Contrast this with the normal beta wave state of mind of most of us when reading books, working on the computer or any one of our focused activities. We’re overloaded with information. And yet in this focused state, we can miss a lot of peripheral signals. Maybe because we’re in this state most of the time, we’re missing the big picture.  

The big picture being what Peter Lipman described so well in his blog. It’s real. The evidence is there, in our media, in our daily lives. Yesterday was the hottest October day on record in the UK. The cost of filling our community car is going up. Our income is going down.

And yet we remain focused on what’s in front of our noses. The latest news drama. The deadlines we have to meet. The shopping list. The constant stimulation and to-dos distract us from the big picture. 

The big picture context of what we’re transitioning to is actually the big world we live in, the one planet, where I have a sister in Kenya and the Brazilian rainforest is my back garden, where every little action of mine has a butterfly effect. Where do I bank? What’s my carbon footprint? Am I active in my community? Where does my water come from? What goes into my mouth and where did it originate? These questions can lead to transition answers, starting with the personal and radiating outwards through our communities.

The big picture, for me, is about deep space and, as Joanna Macy writes, deep time too, where we are listening to our fellow beings and ancestors of all species, and we are learning from our great grandchildren. Sometimes I walk down my street and I might be a hundred years ago with the smoke of the coal fires in my nose. Two hundred, and I’m on a rough path along the old castle walls. In a hundred years I’m surrounded by urban orchards and blackbird song.

This might seem surreal, but I also feel like I’m starting to act my age, becoming more real.

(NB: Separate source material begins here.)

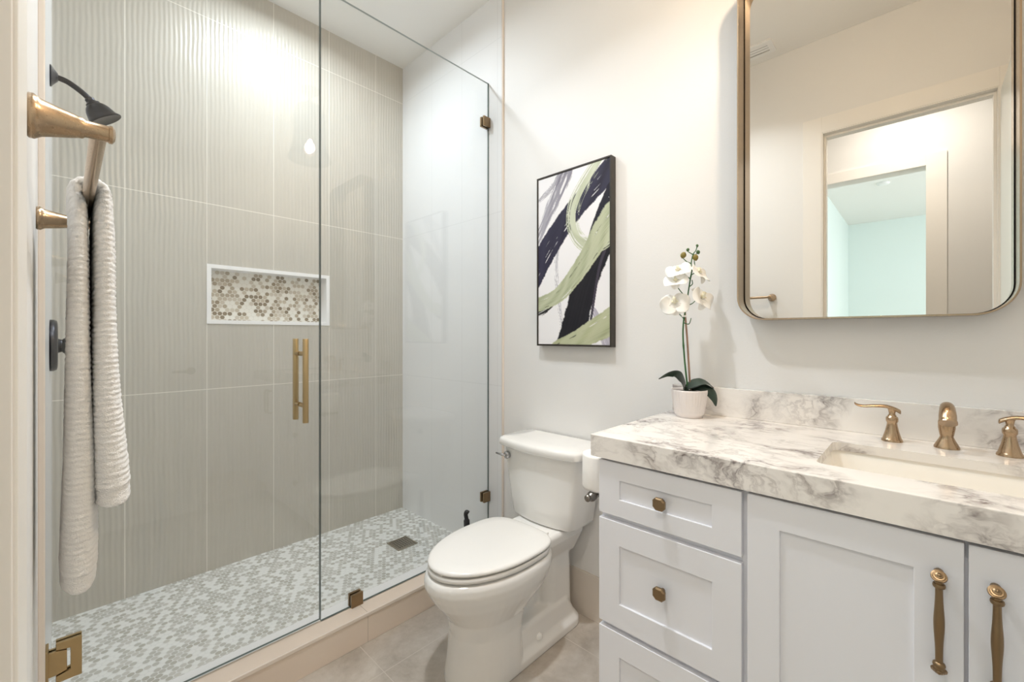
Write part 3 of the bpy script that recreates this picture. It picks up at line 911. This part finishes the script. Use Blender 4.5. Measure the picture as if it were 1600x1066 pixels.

Photos: group brush shelter, Lewes New School children on a Trackways course, the first fire I made from friction

Comments

Catriona Ross's picture

The Big Picture

I really appreciated this post Adrienne, some fascinating ideas and links to follow up.  I've taken a step back from being a 'news junkie' and started looking more broadly at headlines; it can be startling and illuminating to take  snapshot of what is screaming at you from the front pages on any one day, to look from a more detached angle at how events are unfolding. 

Following on from the sentiments stirred by Ann's post yesterday, I found this line you linked to from  Joanna Macy particularly apt:

"So don't be afraid of the anguish you feel, or the anger or fear, for these responses arise from the depth of your caring and the truth of your interconnectedness with all beings." 

 

Jo Homan's picture

small but perfectly formed

really liked reading this. Really elegant.

I enjoyed doing a peripheral vision exercise when I went on a bushcraft course for my 40th. I saw it as something to do with survival in a very personal way, but I love the idea that this kind of different perspective is useful when considering life, our situation on the planet or even this instant in time.